I’ve decided now that I’ve left academia, my research exists to amuse me. Thus, I’m prepping articles on workplace safety in Arthur Hailey novels, urban design in Clive Cussler Dirk Pitt books, Disney’s 1960s output, and infrastructure in Philip Reeve YA novels. I’m wrapping up the Hailey piece, and it’s close to looking decent enough to send out for rejection notices that will, I hope, have good reader reports.

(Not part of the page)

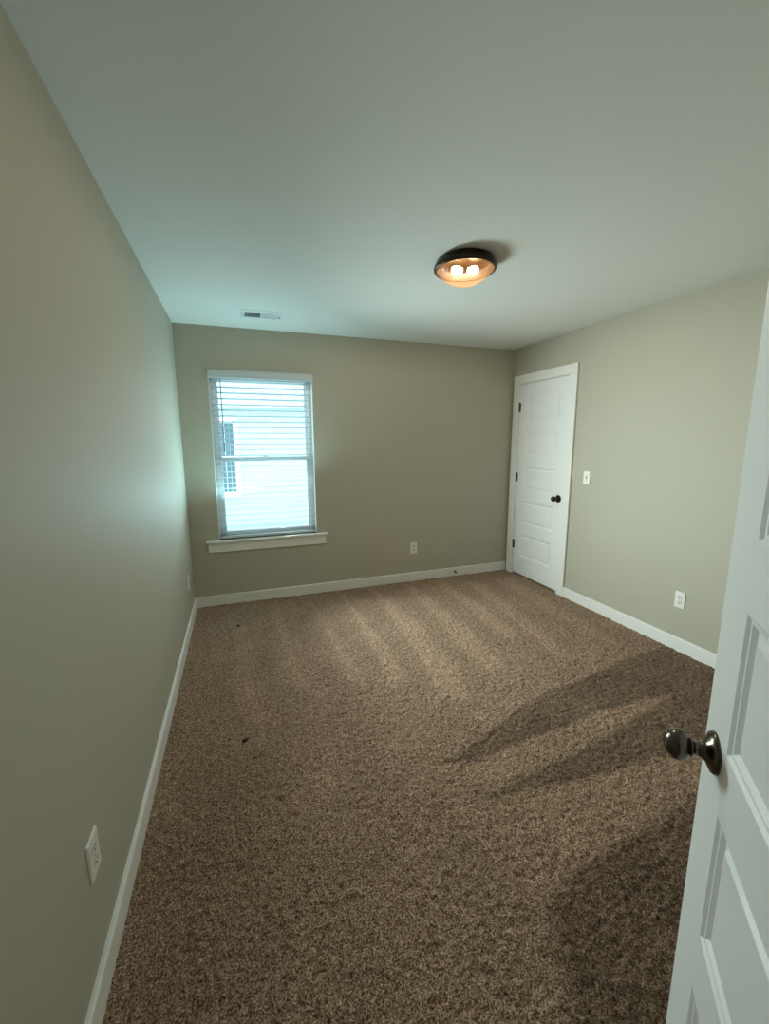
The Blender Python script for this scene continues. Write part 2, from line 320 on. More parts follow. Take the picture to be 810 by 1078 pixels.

Here’s the last chunk of the introduction:

Gordon Hutner claims in What America Read: Taste, Class, and the Novel, 1920-1960 that soon-forgotten best seller novels are key to the project of literary criticism. Such books constitute “the merely ordinary, that is, the fiction against which academic tastemakers later needed to contradistinguish the best” (1). Arthur Hailey novels are not widely read in 2014, replaced by the newest iteration of popular fiction from Dan Brown, Stephanie Meyer, Jodi Picoult. While Hailey’s novels certainly have an ordinary style, they also offer access to another species of ordinary: their status quo, make-no-waves hegemonic political thinking undergirded their contemporary mass appeal. In this manner, Airport represents a key document in the history of literature, culture, and labor politics in the late 1960s and early 1970s. Airport concentrates not on blue-collar workers who face physical dangers at work as a matter of routine, but on white collar managers and air traffic controllers finding their jobs’ psychological stresses exacerbated by an emergency. The middle-class airport-fiction-reading audience for best sellers like Airport could get behind Hailey’s workplace safety agenda precisely because it’s about them and their psychological well-being at the safe remove of disaster management rather than in the everyday dangers of manual labor. But in making the case for workplace safety that addresses managers’ and professionals’ stresses, Hailey implicitly accepts the importance of workplace expertise and safety for blue-collar laborers as well. In his attention to the stresses of the air traffic controller workplace, Hailey advocates for structures that demand that management operate with worker safety as their guide – first for white collar workers, but with the potential for blue-collar workers as well. In other words, Arthur Hailey is the Richard Nixon of novelists. Airport prepares Hailey’s readers to accept the Occupational Safety Act of 1970 as not just legitimate but necessary, even though it has little interest in the working-class people most likely to benefit from the Act.

Plus, jokes about Zizek’s fondness for toilets,  The Sarge in Airplane II: The Sequel, and plenty of Nixon-scorn.